— start DATASET EXTRACT —

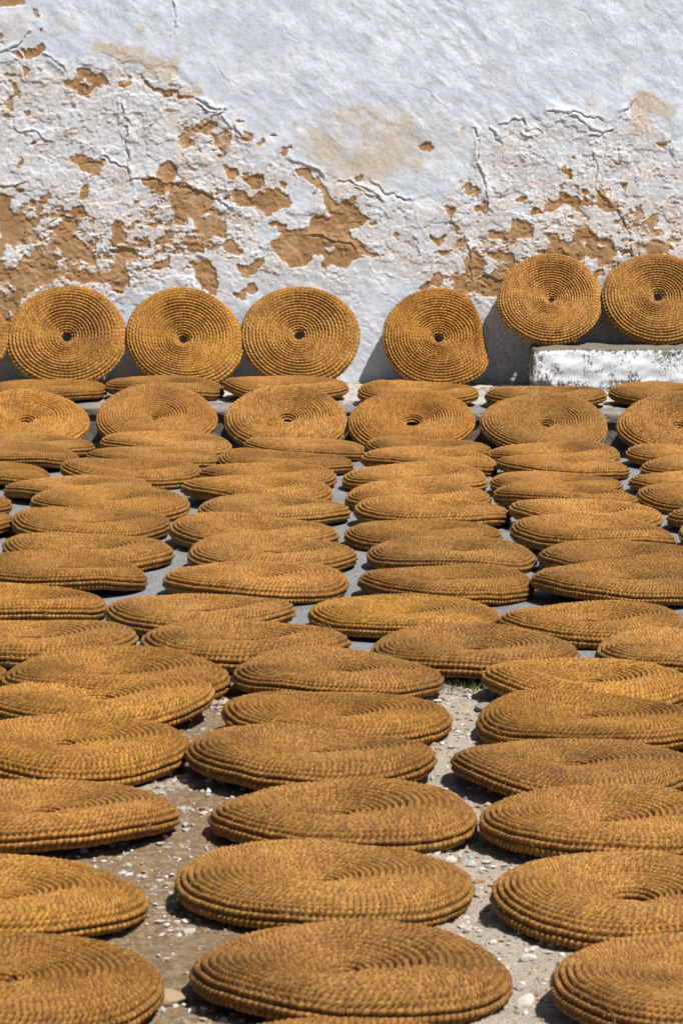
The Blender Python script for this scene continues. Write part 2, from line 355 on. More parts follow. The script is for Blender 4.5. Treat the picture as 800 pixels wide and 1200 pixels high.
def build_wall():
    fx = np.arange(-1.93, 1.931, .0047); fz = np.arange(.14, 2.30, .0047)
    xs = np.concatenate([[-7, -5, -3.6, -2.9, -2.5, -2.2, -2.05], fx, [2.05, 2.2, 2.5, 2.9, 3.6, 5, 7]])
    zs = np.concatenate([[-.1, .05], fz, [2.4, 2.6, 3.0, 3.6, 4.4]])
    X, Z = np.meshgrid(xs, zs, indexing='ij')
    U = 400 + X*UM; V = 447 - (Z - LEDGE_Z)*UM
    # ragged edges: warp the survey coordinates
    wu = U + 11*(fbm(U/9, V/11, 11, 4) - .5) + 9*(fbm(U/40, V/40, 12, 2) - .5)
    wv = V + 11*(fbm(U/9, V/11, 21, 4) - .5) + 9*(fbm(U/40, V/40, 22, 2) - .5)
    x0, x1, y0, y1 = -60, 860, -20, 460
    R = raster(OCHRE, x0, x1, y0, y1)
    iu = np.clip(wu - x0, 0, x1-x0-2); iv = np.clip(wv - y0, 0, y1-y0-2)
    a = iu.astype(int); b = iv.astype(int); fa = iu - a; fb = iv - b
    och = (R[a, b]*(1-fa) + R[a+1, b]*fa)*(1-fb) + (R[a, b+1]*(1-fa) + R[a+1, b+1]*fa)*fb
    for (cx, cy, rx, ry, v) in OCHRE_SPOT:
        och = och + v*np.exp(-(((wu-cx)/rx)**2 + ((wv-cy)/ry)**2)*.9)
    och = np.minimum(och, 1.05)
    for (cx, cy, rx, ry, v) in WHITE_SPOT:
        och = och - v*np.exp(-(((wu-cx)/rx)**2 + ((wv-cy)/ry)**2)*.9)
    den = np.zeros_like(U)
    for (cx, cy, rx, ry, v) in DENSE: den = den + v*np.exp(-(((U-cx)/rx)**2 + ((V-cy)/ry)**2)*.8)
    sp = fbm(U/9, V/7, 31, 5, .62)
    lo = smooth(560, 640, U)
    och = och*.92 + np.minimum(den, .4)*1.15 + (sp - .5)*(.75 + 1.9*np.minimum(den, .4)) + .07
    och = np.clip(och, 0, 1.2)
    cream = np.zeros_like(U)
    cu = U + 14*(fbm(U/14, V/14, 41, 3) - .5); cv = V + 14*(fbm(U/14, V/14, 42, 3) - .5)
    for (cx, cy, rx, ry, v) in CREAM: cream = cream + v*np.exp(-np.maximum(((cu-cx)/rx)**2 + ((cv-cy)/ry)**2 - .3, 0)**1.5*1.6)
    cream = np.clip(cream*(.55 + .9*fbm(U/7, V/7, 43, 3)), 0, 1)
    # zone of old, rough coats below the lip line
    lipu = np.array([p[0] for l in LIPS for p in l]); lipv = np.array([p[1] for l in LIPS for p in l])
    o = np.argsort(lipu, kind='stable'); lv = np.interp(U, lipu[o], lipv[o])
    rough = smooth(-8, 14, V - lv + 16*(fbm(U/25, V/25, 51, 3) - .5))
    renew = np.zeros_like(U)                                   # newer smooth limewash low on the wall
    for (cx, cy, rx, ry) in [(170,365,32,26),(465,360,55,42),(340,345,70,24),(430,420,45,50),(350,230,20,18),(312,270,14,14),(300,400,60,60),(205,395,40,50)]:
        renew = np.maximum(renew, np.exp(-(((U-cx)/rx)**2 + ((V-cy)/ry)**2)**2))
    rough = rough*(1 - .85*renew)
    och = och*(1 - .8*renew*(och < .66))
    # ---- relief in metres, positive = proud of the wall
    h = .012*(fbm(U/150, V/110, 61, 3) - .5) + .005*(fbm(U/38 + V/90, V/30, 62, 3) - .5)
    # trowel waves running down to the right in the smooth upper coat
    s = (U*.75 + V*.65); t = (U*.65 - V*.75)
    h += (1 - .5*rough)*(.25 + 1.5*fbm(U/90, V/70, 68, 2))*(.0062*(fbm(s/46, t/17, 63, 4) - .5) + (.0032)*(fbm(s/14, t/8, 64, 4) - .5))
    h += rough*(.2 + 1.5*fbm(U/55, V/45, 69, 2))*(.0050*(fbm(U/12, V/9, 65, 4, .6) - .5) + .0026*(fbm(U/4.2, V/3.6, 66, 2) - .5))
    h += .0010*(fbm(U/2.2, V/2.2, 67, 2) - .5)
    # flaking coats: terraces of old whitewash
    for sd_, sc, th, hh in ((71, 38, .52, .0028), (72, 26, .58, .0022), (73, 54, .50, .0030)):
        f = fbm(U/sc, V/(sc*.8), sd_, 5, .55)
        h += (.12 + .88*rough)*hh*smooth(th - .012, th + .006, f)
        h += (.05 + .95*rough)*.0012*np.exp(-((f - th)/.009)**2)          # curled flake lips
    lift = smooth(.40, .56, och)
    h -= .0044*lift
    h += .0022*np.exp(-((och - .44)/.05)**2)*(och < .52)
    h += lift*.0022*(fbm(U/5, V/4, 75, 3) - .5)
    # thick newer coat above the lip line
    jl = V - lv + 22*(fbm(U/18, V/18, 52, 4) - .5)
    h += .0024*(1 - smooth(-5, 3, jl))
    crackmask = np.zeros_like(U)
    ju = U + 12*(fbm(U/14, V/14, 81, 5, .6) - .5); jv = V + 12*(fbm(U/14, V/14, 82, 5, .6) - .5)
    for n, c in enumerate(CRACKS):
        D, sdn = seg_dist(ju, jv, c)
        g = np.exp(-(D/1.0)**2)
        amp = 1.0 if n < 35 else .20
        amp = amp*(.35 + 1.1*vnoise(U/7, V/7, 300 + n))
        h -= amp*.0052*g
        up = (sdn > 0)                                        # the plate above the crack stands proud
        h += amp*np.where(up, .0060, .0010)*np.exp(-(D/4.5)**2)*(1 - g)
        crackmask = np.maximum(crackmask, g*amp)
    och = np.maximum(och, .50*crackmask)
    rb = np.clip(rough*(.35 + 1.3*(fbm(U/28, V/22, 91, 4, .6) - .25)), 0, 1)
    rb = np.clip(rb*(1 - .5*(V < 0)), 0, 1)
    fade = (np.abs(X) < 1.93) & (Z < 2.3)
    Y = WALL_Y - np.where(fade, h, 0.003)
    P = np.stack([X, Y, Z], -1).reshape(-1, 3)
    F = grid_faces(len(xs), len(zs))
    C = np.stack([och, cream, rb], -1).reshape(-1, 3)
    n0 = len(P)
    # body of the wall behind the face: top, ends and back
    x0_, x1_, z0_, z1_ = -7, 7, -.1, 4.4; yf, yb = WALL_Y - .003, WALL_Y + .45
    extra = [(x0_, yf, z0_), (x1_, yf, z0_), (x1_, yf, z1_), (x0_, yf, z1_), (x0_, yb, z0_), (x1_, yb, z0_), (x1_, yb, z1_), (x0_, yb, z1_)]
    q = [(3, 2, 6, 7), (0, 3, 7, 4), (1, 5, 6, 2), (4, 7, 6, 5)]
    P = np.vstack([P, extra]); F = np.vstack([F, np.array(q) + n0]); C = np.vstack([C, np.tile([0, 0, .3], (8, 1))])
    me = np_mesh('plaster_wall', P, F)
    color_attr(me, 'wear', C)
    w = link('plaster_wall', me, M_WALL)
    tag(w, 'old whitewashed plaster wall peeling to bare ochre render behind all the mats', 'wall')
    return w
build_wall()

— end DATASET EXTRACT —

## YOUR OBJECTIVE
Please write out all the data again word for word, but not the pictures.

## EXPECTED ANSWER
The Blender Python script for this scene continues. Write part 2, from line 355 on. More parts follow. The script is for Blender 4.5. Treat the picture as 800 pixels wide and 1200 pixels high.
def build_wall():
    fx = np.arange(-1.93, 1.931, .0047); fz = np.arange(.14, 2.30, .0047)
    xs = np.concatenate([[-7, -5, -3.6, -2.9, -2.5, -2.2, -2.05], fx, [2.05, 2.2, 2.5, 2.9, 3.6, 5, 7]])
    zs = np.concatenate([[-.1, .05], fz, [2.4, 2.6, 3.0, 3.6, 4.4]])
    X, Z = np.meshgrid(xs, zs, indexing='ij')
    U = 400 + X*UM; V = 447 - (Z - LEDGE_Z)*UM
    # ragged edges: warp the survey coordinates
    wu = U + 11*(fbm(U/9, V/11, 11, 4) - .5) + 9*(fbm(U/40, V/40, 12, 2) - .5)
    wv = V + 11*(fbm(U/9, V/11, 21, 4) - .5) + 9*(fbm(U/40, V/40, 22, 2) - .5)
    x0, x1, y0, y1 = -60, 860, -20, 460
    R = raster(OCHRE, x0, x1, y0, y1)
    iu = np.clip(wu - x0, 0, x1-x0-2); iv = np.clip(wv - y0, 0, y1-y0-2)
    a = iu.astype(int); b = iv.astype(int); fa = iu - a; fb = iv - b
    och = (R[a, b]*(1-fa) + R[a+1, b]*fa)*(1-fb) + (R[a, b+1]*(1-fa) + R[a+1, b+1]*fa)*fb
    for (cx, cy, rx, ry, v) in OCHRE_SPOT:
        och = och + v*np.exp(-(((wu-cx)/rx)**2 + ((wv-cy)/ry)**2)*.9)
    och = np.minimum(och, 1.05)
    for (cx, cy, rx, ry, v) in WHITE_SPOT:
        och = och - v*np.exp(-(((wu-cx)/rx)**2 + ((wv-cy)/ry)**2)*.9)
    den = np.zeros_like(U)
    for (cx, cy, rx, ry, v) in DENSE: den = den + v*np.exp(-(((U-cx)/rx)**2 + ((V-cy)/ry)**2)*.8)
    sp = fbm(U/9, V/7, 31, 5, .62)
    lo = smooth(560, 640, U)
    och = och*.92 + np.minimum(den, .4)*1.15 + (sp - .5)*(.75 + 1.9*np.minimum(den, .4)) + .07
    och = np.clip(och, 0, 1.2)
    cream = np.zeros_like(U)
    cu = U + 14*(fbm(U/14, V/14, 41, 3) - .5); cv = V + 14*(fbm(U/14, V/14, 42, 3) - .5)
    for (cx, cy, rx, ry, v) in CREAM: cream = cream + v*np.exp(-np.maximum(((cu-cx)/rx)**2 + ((cv-cy)/ry)**2 - .3, 0)**1.5*1.6)
    cream = np.clip(cream*(.55 + .9*fbm(U/7, V/7, 43, 3)), 0, 1)
    # zone of old, rough coats below the lip line
    lipu = np.array([p[0] for l in LIPS for p in l]); lipv = np.array([p[1] for l in LIPS for p in l])
    o = np.argsort(lipu, kind='stable'); lv = np.interp(U, lipu[o], lipv[o])
    rough = smooth(-8, 14, V - lv + 16*(fbm(U/25, V/25, 51, 3) - .5))
    renew = np.zeros_like(U)                                   # newer smooth limewash low on the wall
    for (cx, cy, rx, ry) in [(170,365,32,26),(465,360,55,42),(340,345,70,24),(430,420,45,50),(350,230,20,18),(312,270,14,14),(300,400,60,60),(205,395,40,50)]:
        renew = np.maximum(renew, np.exp(-(((U-cx)/rx)**2 + ((V-cy)/ry)**2)**2))
    rough = rough*(1 - .85*renew)
    och = och*(1 - .8*renew*(och < .66))
    # ---- relief in metres, positive = proud of the wall
    h = .012*(fbm(U/150, V/110, 61, 3) - .5) + .005*(fbm(U/38 + V/90, V/30, 62, 3) - .5)
    # trowel waves running down to the right in the smooth upper coat
    s = (U*.75 + V*.65); t = (U*.65 - V*.75)
    h += (1 - .5*rough)*(.25 + 1.5*fbm(U/90, V/70, 68, 2))*(.0062*(fbm(s/46, t/17, 63, 4) - .5) + (.0032)*(fbm(s/14, t/8, 64, 4) - .5))
    h += rough*(.2 + 1.5*fbm(U/55, V/45, 69, 2))*(.0050*(fbm(U/12, V/9, 65, 4, .6) - .5) + .0026*(fbm(U/4.2, V/3.6, 66, 2) - .5))
    h += .0010*(fbm(U/2.2, V/2.2, 67, 2) - .5)
    # flaking coats: terraces of old whitewash
    for sd_, sc, th, hh in ((71, 38, .52, .0028), (72, 26, .58, .0022), (73, 54, .50, .0030)):
        f = fbm(U/sc, V/(sc*.8), sd_, 5, .55)
        h += (.12 + .88*rough)*hh*smooth(th - .012, th + .006, f)
        h += (.05 + .95*rough)*.0012*np.exp(-((f - th)/.009)**2)          # curled flake lips
    lift = smooth(.40, .56, och)
    h -= .0044*lift
    h += .0022*np.exp(-((och - .44)/.05)**2)*(och < .52)
    h += lift*.0022*(fbm(U/5, V/4, 75, 3) - .5)
    # thick newer coat above the lip line
    jl = V - lv + 22*(fbm(U/18, V/18, 52, 4) - .5)
    h += .0024*(1 - smooth(-5, 3, jl))
    crackmask = np.zeros_like(U)
    ju = U + 12*(fbm(U/14, V/14, 81, 5, .6) - .5); jv = V + 12*(fbm(U/14, V/14, 82, 5, .6) - .5)
    for n, c in enumerate(CRACKS):
        D, sdn = seg_dist(ju, jv, c)
        g = np.exp(-(D/1.0)**2)
        amp = 1.0 if n < 35 else .20
        amp = amp*(.35 + 1.1*vnoise(U/7, V/7, 300 + n))
        h -= amp*.0052*g
        up = (sdn > 0)                                        # the plate above the crack stands proud
        h += amp*np.where(up, .0060, .0010)*np.exp(-(D/4.5)**2)*(1 - g)
        crackmask = np.maximum(crackmask, g*amp)
    och = np.maximum(och, .50*crackmask)
    rb = np.clip(rough*(.35 + 1.3*(fbm(U/28, V/22, 91, 4, .6) - .25)), 0, 1)
    rb = np.clip(rb*(1 - .5*(V < 0)), 0, 1)
    fade = (np.abs(X) < 1.93) & (Z < 2.3)
    Y = WALL_Y - np.where(fade, h, 0.003)
    P = np.stack([X, Y, Z], -1).reshape(-1, 3)
    F = grid_faces(len(xs), len(zs))
    C = np.stack([och, cream, rb], -1).reshape(-1, 3)
    n0 = len(P)
    # body of the wall behind the face: top, ends and back
    x0_, x1_, z0_, z1_ = -7, 7, -.1, 4.4; yf, yb = WALL_Y - .003, WALL_Y + .45
    extra = [(x0_, yf, z0_), (x1_, yf, z0_), (x1_, yf, z1_), (x0_, yf, z1_), (x0_, yb, z0_), (x1_, yb, z0_), (x1_, yb, z1_), (x0_, yb, z1_)]
    q = [(3, 2, 6, 7), (0, 3, 7, 4), (1, 5, 6, 2), (4, 7, 6, 5)]
    P = np.vstack([P, extra]); F = np.vstack([F, np.array(q) + n0]); C = np.vstack([C, np.tile([0, 0, .3], (8, 1))])
    me = np_mesh('plaster_wall', P, F)
    color_attr(me, 'wear', C)
    w = link('plaster_wall', me, M_WALL)
    tag(w, 'old whitewashed plaster wall peeling to bare ochre render behind all the mats', 'wall')
    return w
build_wall()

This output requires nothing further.